De plus, tout regard porté sur la placette est absorbé par le trou de l’espace urbain qu’elle forme, il y reste « coincé ». Aussi, il reste collé sur les deux hauts murs qui la délimitent. Il est du fait de cette absorption, impossible pour le regardeur de faire un lien entre la placette et son environnement alors que l’espace est isolé et exclu de la vie qui l’entoure. Ainsi il est impossible de même imaginer de séjourner sur la placette et de contempler, à partir d’elle, son environnement – pourtant riche sur un plan historique et architectural : la très vieille ville et l’église saint Merri – mais aussi l’animation des rues avoisinantes. La structure de la placette ne permet pas non plus de simplement regarder le bel et grand arbre qui y a poussé en hauteur pour trouver la lumière ou de trouver un moment de repos.

Tout cela est d’autant plus dommageable qu’elle se trouve sur l’axe historique nord/sud de Paris, le cardo maximus romain, et forme, avec l’église Saint Merri, une des portes symboliques du quartier Beaubourg/Les Halles/quartier de l’Horloge et de l’espace Halles /Marais en général. Dans ce sens la placette joue aussi un rôle important comme lieu de reconnaissance des habitants du quartier et comme souvenir emporté du cœur de Paris.

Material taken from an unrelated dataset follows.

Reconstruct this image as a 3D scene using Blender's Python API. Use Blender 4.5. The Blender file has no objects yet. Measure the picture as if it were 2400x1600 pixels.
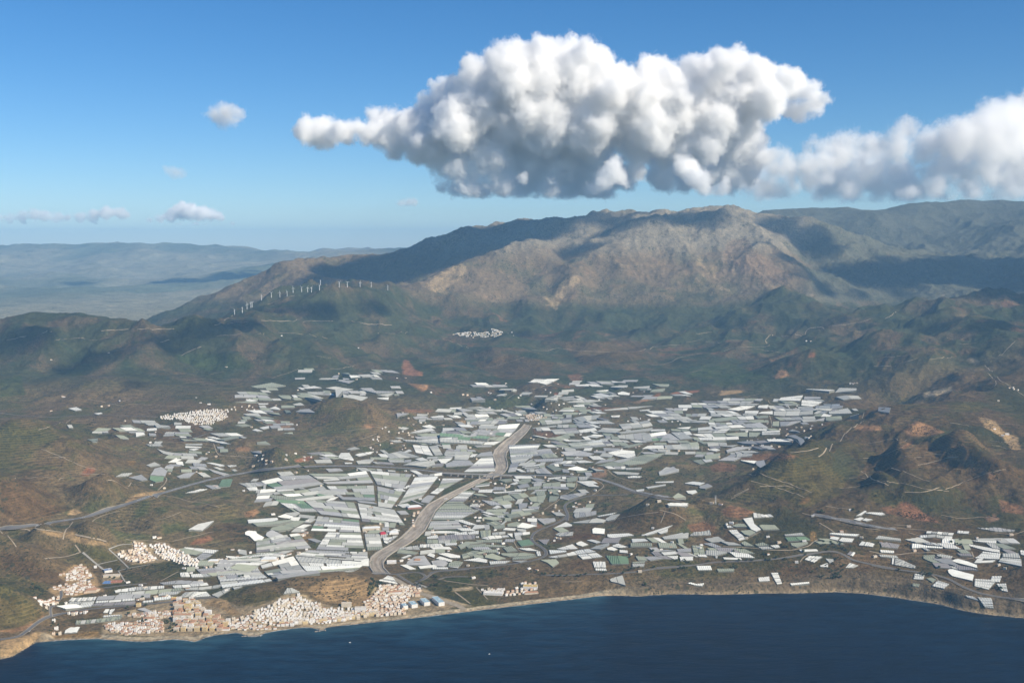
import bpy, math, random
import numpy as np
from mathutils import Vector
random.seed(7); RS = np.random.RandomState(11)
R = math.radians
sc = bpy.context.scene
# ------------------------------------------------------------------ camera
H = 1500.0; FP = 2573.5; TH = math.atan((800-571.4)/FP)      # camera height, focal length in photo px, pitch
cd = bpy.data.cameras.new('camera'); cam = bpy.data.objects.new('camera', cd); sc.collection.objects.link(cam)
cam.location = (0, 0, H); cam.rotation_euler = (math.pi/2-TH, 0, 0)
cd.sensor_fit = 'HORIZONTAL'; cd.sensor_width = 36; cd.lens = 36*FP/2400
cd.clip_start = 1; cd.clip_end = 400000
sc.camera = cam
# ------------------------------------------------------------------ sun, sky, exposure
SE, SAZ = R(35), R(57)                                        # sun height; azimuth east of behind the camera
sdir = Vector((math.sin(SAZ)*math.cos(SE), -math.cos(SAZ)*math.cos(SE), math.sin(SE)))
ld = bpy.data.lights.new('sun', 'SUN'); ld.energy = 5.0; ld.angle = R(0.5); ld.color = (1.0, .90, .74)
sun = bpy.data.objects.new('sun', ld); sc.collection.objects.link(sun)
sun.rotation_euler = sdir.to_track_quat('Z', 'Y').to_euler(); sun.location = sdir*9000
w = bpy.data.worlds.new('World'); sc.world = w; w.use_nodes = True
nt = w.node_tree; bg = nt.nodes['Background']; sky = nt.nodes.new('ShaderNodeTexSky')
sky.sky_type = 'NISHITA'; sky.sun_disc = False; sky.sun_elevation = SE
sky.sun_rotation = math.atan2(sdir.x, sdir.y)
sky.altitude = 1500; sky.air_density = 1.0; sky.dust_density = 0.0; sky.ozone_density = 6.0
hsv = nt.nodes.new('ShaderNodeHueSaturation'); hsv.inputs['Saturation'].default_value = 1.2; nt.links.new(sky.outputs[0], hsv.inputs['Color']); nt.links.new(hsv.outputs[0], bg.inputs[0]); bg.inputs[1].default_value = 0.08
sc.view_settings.view_transform = 'Standard'; sc.view_settings.look = 'None'
sc.view_settings.exposure = 0.5; sc.view_settings.gamma = 1
cy = sc.cycles
cy.max_bounces = 24; cy.volume_bounces = 20; cy.diffuse_bounces = 2; cy.glossy_bounces = 2; cy.transmission_bounces = 4
cy.use_denoising = True; cy.caustics_reflective = False; cy.caustics_refractive = False
cy.use_adaptive_sampling = True; cy.adaptive_threshold = 0.01
# ------------------------------------------------------------------ helpers: photo pixel <-> world
CT, ST = math.cos(TH), math.sin(TH)
def ray(u, v):                     # (x/y, z/y) of the sight line through a photo pixel
    x = (u-1200)/FP; z = (800-v)/FP
    dy = CT+z*ST; dz = -ST+z*CT
    return x/dy, dz/dy
def proj(x, y, z):
    dz = z-H; f = y*CT-dz*ST; up = y*ST+dz*CT
    return 1200+FP*x/f, 800-FP*up/f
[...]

Nous voulons retourner le regard qui est aujourd’hui introverti, pour le tourner vers la ville, pour pouvoir donner aux futurs usagers de la place le plaisir de regarder les passants, d’admirer l’architecture de la façade de l’église ou encore de se rencontrer et de faire « salon ».

Nous proposons de retirer l’ensemble du mobilier présent sur la place, les deux bancs, la poubelle, les dix arceaux et le bac à plantes pour le remplacer par un dispositif en angle d’une double assise en béton mis en couleurs vives qui dégage le vide de la place, met en valeur l’arbre, et qui rend possible de très nombreux usages :
• Se rencontrer
• S’arrêter
• Regarder la ville et les passants
• Faire une petite représentation musicale, théâtrale
• Constituer une sorte de salon à ciel ouvert, une version intime et plus discrète de la piazza Beaubourg et de la place Igor Stravinsky.
• Un lieu à l’échelle du quartier, pour ses habitants mais aussi pour les touristes et les gens de passage.

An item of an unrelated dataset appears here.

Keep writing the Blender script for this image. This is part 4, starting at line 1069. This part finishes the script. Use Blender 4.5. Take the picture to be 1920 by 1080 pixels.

Nous avons voulu travailler l’aménagement de cette place en relation avec les deux grandes places publiques emblématiques du quartier. Elle serait pensée comme un contrepoint plus intime, mais le choix du matériau comme celui des couleurs renvoient à la modernité et à la gaité de ces deux espaces.

Nous avons choisi de réaliser des assises colorées pour rendre cette intervention extraordinaire, attirante pour souligner son caractère joyeux et ludique

Nous avons minimisé les risques en réalisant des angles arrondis pour les assises, solidement construites en béton elles sont conçues pour résister au poids et au mouvement des personnes. La hauteur de 1 m pour les plus hautes permet à tous de pouvoir y accéder, comme une petite agora ou encore une estrade pour s’y installer seul ou à plusieurs.

La place est rendue accessible aux PMR qui peuvent faire face aux personnes assises, traverser sans encombre en diagonale et stationner où bon leur semble.

Par ailleurs, et ce n’est pas la même échelle temporelle, nous voudrions que la ville et la DRAC autorise les habitants des deux immeubles mitoyens à ouvrir, s’ils le désirent quelques fenêtres dans les pignons. Ces fenêtres qui seraient ouvertes à partir du deuxième étage permettraient d’instituer une relation plus riche entre le bâti et la place, et rendrait aussi les appartements un peu plus clairs dans les étages inférieurs.
Nous avons d’ailleurs trouvé dans le quartier au moins une ouverture de ce type et l’effet d’accroche sur la ville raconte de manière plus intéressante son histoire que celui donné par une fausse façade peinte.